TASK GOAL: Copy all the material that follows, keeping every character the same.

GIVEN DATA:
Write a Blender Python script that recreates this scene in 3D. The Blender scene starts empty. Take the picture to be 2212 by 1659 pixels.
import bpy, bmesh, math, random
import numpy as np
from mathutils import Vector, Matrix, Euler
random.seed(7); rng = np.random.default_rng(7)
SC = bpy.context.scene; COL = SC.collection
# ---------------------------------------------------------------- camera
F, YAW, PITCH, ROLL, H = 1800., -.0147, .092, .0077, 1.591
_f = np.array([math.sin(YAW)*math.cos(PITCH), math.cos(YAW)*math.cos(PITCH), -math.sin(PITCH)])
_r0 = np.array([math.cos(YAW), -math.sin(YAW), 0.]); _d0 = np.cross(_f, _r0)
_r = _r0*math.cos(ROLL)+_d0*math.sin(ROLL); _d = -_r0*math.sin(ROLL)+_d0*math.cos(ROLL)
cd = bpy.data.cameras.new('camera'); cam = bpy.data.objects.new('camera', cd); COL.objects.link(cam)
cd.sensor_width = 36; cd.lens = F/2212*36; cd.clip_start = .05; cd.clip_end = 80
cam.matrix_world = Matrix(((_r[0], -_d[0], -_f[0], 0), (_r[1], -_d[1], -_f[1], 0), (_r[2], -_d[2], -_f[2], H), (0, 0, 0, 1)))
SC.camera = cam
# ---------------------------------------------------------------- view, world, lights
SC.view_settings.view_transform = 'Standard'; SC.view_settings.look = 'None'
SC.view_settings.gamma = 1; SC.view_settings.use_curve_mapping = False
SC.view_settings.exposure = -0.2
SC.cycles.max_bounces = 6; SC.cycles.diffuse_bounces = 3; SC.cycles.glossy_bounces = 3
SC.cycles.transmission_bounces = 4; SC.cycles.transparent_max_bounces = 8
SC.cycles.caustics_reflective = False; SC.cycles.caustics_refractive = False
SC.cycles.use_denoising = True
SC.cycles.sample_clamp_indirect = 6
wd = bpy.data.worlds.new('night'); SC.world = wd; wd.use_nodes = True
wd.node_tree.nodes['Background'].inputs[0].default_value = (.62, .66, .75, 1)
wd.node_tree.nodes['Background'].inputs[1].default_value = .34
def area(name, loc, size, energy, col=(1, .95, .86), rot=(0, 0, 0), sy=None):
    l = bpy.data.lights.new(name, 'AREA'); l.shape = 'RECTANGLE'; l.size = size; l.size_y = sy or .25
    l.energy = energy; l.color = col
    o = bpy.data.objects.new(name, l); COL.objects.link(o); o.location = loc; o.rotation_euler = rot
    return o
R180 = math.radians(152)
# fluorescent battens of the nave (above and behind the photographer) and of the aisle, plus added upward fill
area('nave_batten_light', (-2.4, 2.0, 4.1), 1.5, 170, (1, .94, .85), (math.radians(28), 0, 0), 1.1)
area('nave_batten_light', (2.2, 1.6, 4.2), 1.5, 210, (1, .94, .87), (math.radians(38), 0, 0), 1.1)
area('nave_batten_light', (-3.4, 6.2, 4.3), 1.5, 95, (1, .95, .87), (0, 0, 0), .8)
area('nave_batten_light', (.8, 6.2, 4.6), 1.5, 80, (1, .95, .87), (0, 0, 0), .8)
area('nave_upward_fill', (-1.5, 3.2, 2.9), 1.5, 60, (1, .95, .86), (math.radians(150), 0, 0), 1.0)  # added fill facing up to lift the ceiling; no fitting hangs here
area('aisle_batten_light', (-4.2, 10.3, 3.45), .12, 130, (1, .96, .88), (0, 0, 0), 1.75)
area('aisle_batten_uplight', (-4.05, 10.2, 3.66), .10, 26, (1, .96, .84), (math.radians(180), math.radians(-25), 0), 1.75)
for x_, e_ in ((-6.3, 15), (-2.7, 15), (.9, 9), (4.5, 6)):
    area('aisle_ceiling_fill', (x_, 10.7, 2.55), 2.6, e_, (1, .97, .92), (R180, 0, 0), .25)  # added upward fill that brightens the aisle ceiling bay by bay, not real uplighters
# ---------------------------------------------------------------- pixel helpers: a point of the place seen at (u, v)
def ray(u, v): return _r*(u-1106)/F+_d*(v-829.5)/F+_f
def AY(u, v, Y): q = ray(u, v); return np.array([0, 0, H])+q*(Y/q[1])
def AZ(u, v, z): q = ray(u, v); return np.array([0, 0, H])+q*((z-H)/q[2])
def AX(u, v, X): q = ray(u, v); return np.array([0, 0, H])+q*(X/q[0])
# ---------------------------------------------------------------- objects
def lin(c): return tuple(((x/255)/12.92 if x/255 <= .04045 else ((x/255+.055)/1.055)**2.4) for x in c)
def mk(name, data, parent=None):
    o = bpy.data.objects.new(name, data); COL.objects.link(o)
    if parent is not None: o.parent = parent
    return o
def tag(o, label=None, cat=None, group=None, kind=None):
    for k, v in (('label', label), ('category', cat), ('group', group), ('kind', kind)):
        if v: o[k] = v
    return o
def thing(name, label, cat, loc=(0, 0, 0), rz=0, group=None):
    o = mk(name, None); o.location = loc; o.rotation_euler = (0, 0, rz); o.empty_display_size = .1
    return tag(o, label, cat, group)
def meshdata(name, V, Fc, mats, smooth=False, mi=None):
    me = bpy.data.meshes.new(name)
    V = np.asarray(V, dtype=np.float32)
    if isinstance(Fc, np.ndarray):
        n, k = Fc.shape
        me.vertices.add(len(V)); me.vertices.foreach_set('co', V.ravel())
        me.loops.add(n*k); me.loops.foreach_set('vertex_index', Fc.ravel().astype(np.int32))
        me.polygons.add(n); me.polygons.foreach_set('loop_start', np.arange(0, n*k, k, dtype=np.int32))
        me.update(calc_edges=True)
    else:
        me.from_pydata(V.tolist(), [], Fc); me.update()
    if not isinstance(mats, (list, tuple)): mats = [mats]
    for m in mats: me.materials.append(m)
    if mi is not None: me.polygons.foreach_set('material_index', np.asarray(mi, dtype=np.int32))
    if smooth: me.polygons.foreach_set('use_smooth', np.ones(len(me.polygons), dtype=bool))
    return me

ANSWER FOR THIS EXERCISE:
Write a Blender Python script that recreates this scene in 3D. The Blender scene starts empty. Take the picture to be 2212 by 1659 pixels.
import bpy, bmesh, math, random
import numpy as np
from mathutils import Vector, Matrix, Euler
random.seed(7); rng = np.random.default_rng(7)
SC = bpy.context.scene; COL = SC.collection
# ---------------------------------------------------------------- camera
F, YAW, PITCH, ROLL, H = 1800., -.0147, .092, .0077, 1.591
_f = np.array([math.sin(YAW)*math.cos(PITCH), math.cos(YAW)*math.cos(PITCH), -math.sin(PITCH)])
_r0 = np.array([math.cos(YAW), -math.sin(YAW), 0.]); _d0 = np.cross(_f, _r0)
_r = _r0*math.cos(ROLL)+_d0*math.sin(ROLL); _d = -_r0*math.sin(ROLL)+_d0*math.cos(ROLL)
cd = bpy.data.cameras.new('camera'); cam = bpy.data.objects.new('camera', cd); COL.objects.link(cam)
cd.sensor_width = 36; cd.lens = F/2212*36; cd.clip_start = .05; cd.clip_end = 80
cam.matrix_world = Matrix(((_r[0], -_d[0], -_f[0], 0), (_r[1], -_d[1], -_f[1], 0), (_r[2], -_d[2], -_f[2], H), (0, 0, 0, 1)))
SC.camera = cam
# ---------------------------------------------------------------- view, world, lights
SC.view_settings.view_transform = 'Standard'; SC.view_settings.look = 'None'
SC.view_settings.gamma = 1; SC.view_settings.use_curve_mapping = False
SC.view_settings.exposure = -0.2
SC.cycles.max_bounces = 6; SC.cycles.diffuse_bounces = 3; SC.cycles.glossy_bounces = 3
SC.cycles.transmission_bounces = 4; SC.cycles.transparent_max_bounces = 8
SC.cycles.caustics_reflective = False; SC.cycles.caustics_refractive = False
SC.cycles.use_denoising = True
SC.cycles.sample_clamp_indirect = 6
wd = bpy.data.worlds.new('night'); SC.world = wd; wd.use_nodes = True
wd.node_tree.nodes['Background'].inputs[0].default_value = (.62, .66, .75, 1)
wd.node_tree.nodes['Background'].inputs[1].default_value = .34
def area(name, loc, size, energy, col=(1, .95, .86), rot=(0, 0, 0), sy=None):
    l = bpy.data.lights.new(name, 'AREA'); l.shape = 'RECTANGLE'; l.size = size; l.size_y = sy or .25
    l.energy = energy; l.color = col
    o = bpy.data.objects.new(name, l); COL.objects.link(o); o.location = loc; o.rotation_euler = rot
    return o
R180 = math.radians(152)
# fluorescent battens of the nave (above and behind the photographer) and of the aisle, plus added upward fill
area('nave_batten_light', (-2.4, 2.0, 4.1), 1.5, 170, (1, .94, .85), (math.radians(28), 0, 0), 1.1)
area('nave_batten_light', (2.2, 1.6, 4.2), 1.5, 210, (1, .94, .87), (math.radians(38), 0, 0), 1.1)
area('nave_batten_light', (-3.4, 6.2, 4.3), 1.5, 95, (1, .95, .87), (0, 0, 0), .8)
area('nave_batten_light', (.8, 6.2, 4.6), 1.5, 80, (1, .95, .87), (0, 0, 0), .8)
area('nave_upward_fill', (-1.5, 3.2, 2.9), 1.5, 60, (1, .95, .86), (math.radians(150), 0, 0), 1.0)  # added fill facing up to lift the ceiling; no fitting hangs here
area('aisle_batten_light', (-4.2, 10.3, 3.45), .12, 130, (1, .96, .88), (0, 0, 0), 1.75)
area('aisle_batten_uplight', (-4.05, 10.2, 3.66), .10, 26, (1, .96, .84), (math.radians(180), math.radians(-25), 0), 1.75)
for x_, e_ in ((-6.3, 15), (-2.7, 15), (.9, 9), (4.5, 6)):
    area('aisle_ceiling_fill', (x_, 10.7, 2.55), 2.6, e_, (1, .97, .92), (R180, 0, 0), .25)  # added upward fill that brightens the aisle ceiling bay by bay, not real uplighters
# ---------------------------------------------------------------- pixel helpers: a point of the place seen at (u, v)
def ray(u, v): return _r*(u-1106)/F+_d*(v-829.5)/F+_f
def AY(u, v, Y): q = ray(u, v); return np.array([0, 0, H])+q*(Y/q[1])
def AZ(u, v, z): q = ray(u, v); return np.array([0, 0, H])+q*((z-H)/q[2])
def AX(u, v, X): q = ray(u, v); return np.array([0, 0, H])+q*(X/q[0])
# ---------------------------------------------------------------- objects
def lin(c): return tuple(((x/255)/12.92 if x/255 <= .04045 else ((x/255+.055)/1.055)**2.4) for x in c)
def mk(name, data, parent=None):
    o = bpy.data.objects.new(name, data); COL.objects.link(o)
    if parent is not None: o.parent = parent
    return o
def tag(o, label=None, cat=None, group=None, kind=None):
    for k, v in (('label', label), ('category', cat), ('group', group), ('kind', kind)):
        if v: o[k] = v
    return o
def thing(name, label, cat, loc=(0, 0, 0), rz=0, group=None):
    o = mk(name, None); o.location = loc; o.rotation_euler = (0, 0, rz); o.empty_display_size = .1
    return tag(o, label, cat, group)
def meshdata(name, V, Fc, mats, smooth=False, mi=None):
    me = bpy.data.meshes.new(name)
    V = np.asarray(V, dtype=np.float32)
    if isinstance(Fc, np.ndarray):
        n, k = Fc.shape
        me.vertices.add(len(V)); me.vertices.foreach_set('co', V.ravel())
        me.loops.add(n*k); me.loops.foreach_set('vertex_index', Fc.ravel().astype(np.int32))
        me.polygons.add(n); me.polygons.foreach_set('loop_start', np.arange(0, n*k, k, dtype=np.int32))
        me.update(calc_edges=True)
    else:
        me.from_pydata(V.tolist(), [], Fc); me.update()
    if not isinstance(mats, (list, tuple)): mats = [mats]
    for m in mats: me.materials.append(m)
    if mi is not None: me.polygons.foreach_set('material_index', np.asarray(mi, dtype=np.int32))
    if smooth: me.polygons.foreach_set('use_smooth', np.ones(len(me.polygons), dtype=bool))
    return me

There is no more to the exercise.